GIVEN INFORMATION —
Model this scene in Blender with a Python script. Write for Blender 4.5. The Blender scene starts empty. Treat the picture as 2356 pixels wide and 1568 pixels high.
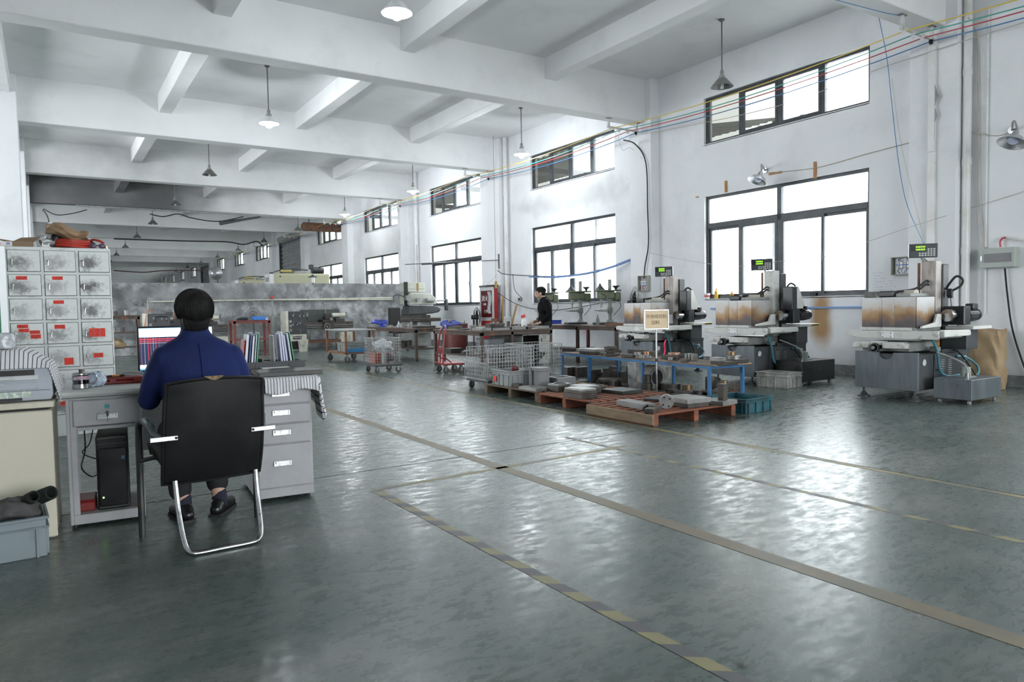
import bpy, bmesh, math, random
from mathutils import Vector, Matrix, Euler
random.seed(11)
scene = bpy.context.scene
COL = scene.collection
PI = math.pi
# ---------------------------------------------------------------- camera
EYE = Vector((0.0, 0.0, 1.212))
FPX = 1642.2
_yaw, _pit, _rol = 0.5764, 0.0471, 0.0176
_R0 = Vector((math.cos(_yaw), -math.sin(_yaw), 0)); _F0 = Vector((math.sin(_yaw), math.cos(_yaw), 0)); _U0 = Vector((0, 0, 1))
FWD = _F0*math.cos(_pit) - _U0*math.sin(_pit)
_U1 = _U0*math.cos(_pit) + _F0*math.sin(_pit)
RGT = _R0*math.cos(_rol) - _U1*math.sin(_rol)
UPV = _R0*math.sin(_rol) + _U1*math.cos(_rol)
cam_data = bpy.data.cameras.new('camera')
cam_data.sensor_width = 36.0
cam_data.lens = FPX/2356.0*36.0
cam_data.clip_start = 0.05; cam_data.clip_end = 400
cam = bpy.data.objects.new('camera', cam_data); COL.objects.link(cam)
cam.matrix_world = Matrix(((RGT.x, UPV.x, -FWD.x, EYE.x), (RGT.y, UPV.y, -FWD.y, EYE.y), (RGT.z, UPV.z, -FWD.z, EYE.z), (0, 0, 0, 1)))
scene.camera = cam
# ---------------------------------------------------------------- sky, exposure
scene.view_settings.view_transform = 'Standard'
scene.view_settings.look = 'None'
scene.view_settings.gamma = 1.0
scene.view_settings.use_curve_mapping = False
scene.view_settings.exposure = 0.66
SKY = 7.0
world = bpy.data.worlds.new('overcast_sky'); scene.world = world
world.use_nodes = True
_bg = world.node_tree.nodes['Background']
_bg.inputs[0].default_value = (0.93, 0.97, 1.0, 1); _bg.inputs[1].default_value = SKY
scene.cycles.max_bounces = 10; scene.cycles.diffuse_bounces = 6; scene.cycles.glossy_bounces = 4
scene.cycles.transparent_max_bounces = 12; scene.cycles.transmission_bounces = 6
scene.cycles.sample_clamp_indirect = 12.0
scene.cycles.caustics_reflective = False; scene.cycles.caustics_refractive = False
W = 11.09          # inner face of the window wall
BAY = 6.08
ZB, ZC = 5.10, 5.99
def beam_y(k): return 5.26 + BAY*k
def win_y(k): return 8.22 + BAY*k
def portal(name, loc, rot, sx, sy):
    d = bpy.data.lights.new(name, 'AREA'); d.shape = 'RECTANGLE'; d.size = sx; d.size_y = sy
    d.energy = 1; d.cycles.is_portal = True
    o = bpy.data.objects.new(name, d); COL.objects.link(o); o.location = loc; o.rotation_euler = rot
    return o
SHUTTERS = (5, 9)
LEFT_OPENINGS = (1, 2, 3, 6)
for k in range(-2, 8):
    if k in SHUTTERS: continue
    portal('daylight_portal', (W+.22, win_y(k), 4.815), (0, PI/2, 0), .92, 3.42)
    portal('daylight_portal', (W+.22, win_y(k), 2.32), (0, PI/2, 0), 2.05, 3.42)
for k in LEFT_OPENINGS:
    portal('daylight_portal', (-7.22, win_y(k), 3.28), (0, -PI/2, 0), 3.97, 4.2)
portal('daylight_portal', (4.5, -9.1, 2.3), (PI/2, 0, 0), 9.0, 4.6)

# ---------------------------------------------------------------- helpers
def pix(px, py): return FWD + RGT*((px-1178)/FPX) + UPV*((784-py)/FPX)
def at(px, py, z=None, x=None, y=None):
    """where the line of sight measured in the photograph meets a plane of the room"""
    v = pix(px, py)
    t = (z-EYE.z)/v.z if z is not None else ((x-EYE.x)/v.x if x is not None else (y-EYE.y)/v.y)
    return EYE + v*t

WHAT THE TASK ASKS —
Transcribe the whole listing exactly. Pictures stay out of your copy.

CORRECT RESULT —
Model this scene in Blender with a Python script. Write for Blender 4.5. The Blender scene starts empty. Treat the picture as 2356 pixels wide and 1568 pixels high.
import bpy, bmesh, math, random
from mathutils import Vector, Matrix, Euler
random.seed(11)
scene = bpy.context.scene
COL = scene.collection
PI = math.pi
# ---------------------------------------------------------------- camera
EYE = Vector((0.0, 0.0, 1.212))
FPX = 1642.2
_yaw, _pit, _rol = 0.5764, 0.0471, 0.0176
_R0 = Vector((math.cos(_yaw), -math.sin(_yaw), 0)); _F0 = Vector((math.sin(_yaw), math.cos(_yaw), 0)); _U0 = Vector((0, 0, 1))
FWD = _F0*math.cos(_pit) - _U0*math.sin(_pit)
_U1 = _U0*math.cos(_pit) + _F0*math.sin(_pit)
RGT = _R0*math.cos(_rol) - _U1*math.sin(_rol)
UPV = _R0*math.sin(_rol) + _U1*math.cos(_rol)
cam_data = bpy.data.cameras.new('camera')
cam_data.sensor_width = 36.0
cam_data.lens = FPX/2356.0*36.0
cam_data.clip_start = 0.05; cam_data.clip_end = 400
cam = bpy.data.objects.new('camera', cam_data); COL.objects.link(cam)
cam.matrix_world = Matrix(((RGT.x, UPV.x, -FWD.x, EYE.x), (RGT.y, UPV.y, -FWD.y, EYE.y), (RGT.z, UPV.z, -FWD.z, EYE.z), (0, 0, 0, 1)))
scene.camera = cam
# ---------------------------------------------------------------- sky, exposure
scene.view_settings.view_transform = 'Standard'
scene.view_settings.look = 'None'
scene.view_settings.gamma = 1.0
scene.view_settings.use_curve_mapping = False
scene.view_settings.exposure = 0.66
SKY = 7.0
world = bpy.data.worlds.new('overcast_sky'); scene.world = world
world.use_nodes = True
_bg = world.node_tree.nodes['Background']
_bg.inputs[0].default_value = (0.93, 0.97, 1.0, 1); _bg.inputs[1].default_value = SKY
scene.cycles.max_bounces = 10; scene.cycles.diffuse_bounces = 6; scene.cycles.glossy_bounces = 4
scene.cycles.transparent_max_bounces = 12; scene.cycles.transmission_bounces = 6
scene.cycles.sample_clamp_indirect = 12.0
scene.cycles.caustics_reflective = False; scene.cycles.caustics_refractive = False
W = 11.09          # inner face of the window wall
BAY = 6.08
ZB, ZC = 5.10, 5.99
def beam_y(k): return 5.26 + BAY*k
def win_y(k): return 8.22 + BAY*k
def portal(name, loc, rot, sx, sy):
    d = bpy.data.lights.new(name, 'AREA'); d.shape = 'RECTANGLE'; d.size = sx; d.size_y = sy
    d.energy = 1; d.cycles.is_portal = True
    o = bpy.data.objects.new(name, d); COL.objects.link(o); o.location = loc; o.rotation_euler = rot
    return o
SHUTTERS = (5, 9)
LEFT_OPENINGS = (1, 2, 3, 6)
for k in range(-2, 8):
    if k in SHUTTERS: continue
    portal('daylight_portal', (W+.22, win_y(k), 4.815), (0, PI/2, 0), .92, 3.42)
    portal('daylight_portal', (W+.22, win_y(k), 2.32), (0, PI/2, 0), 2.05, 3.42)
for k in LEFT_OPENINGS:
    portal('daylight_portal', (-7.22, win_y(k), 3.28), (0, -PI/2, 0), 3.97, 4.2)
portal('daylight_portal', (4.5, -9.1, 2.3), (PI/2, 0, 0), 9.0, 4.6)

# ---------------------------------------------------------------- helpers
def pix(px, py): return FWD + RGT*((px-1178)/FPX) + UPV*((784-py)/FPX)
def at(px, py, z=None, x=None, y=None):
    """where the line of sight measured in the photograph meets a plane of the room"""
    v = pix(px, py)
    t = (z-EYE.z)/v.z if z is not None else ((x-EYE.x)/v.x if x is not None else (y-EYE.y)/v.y)
    return EYE + v*t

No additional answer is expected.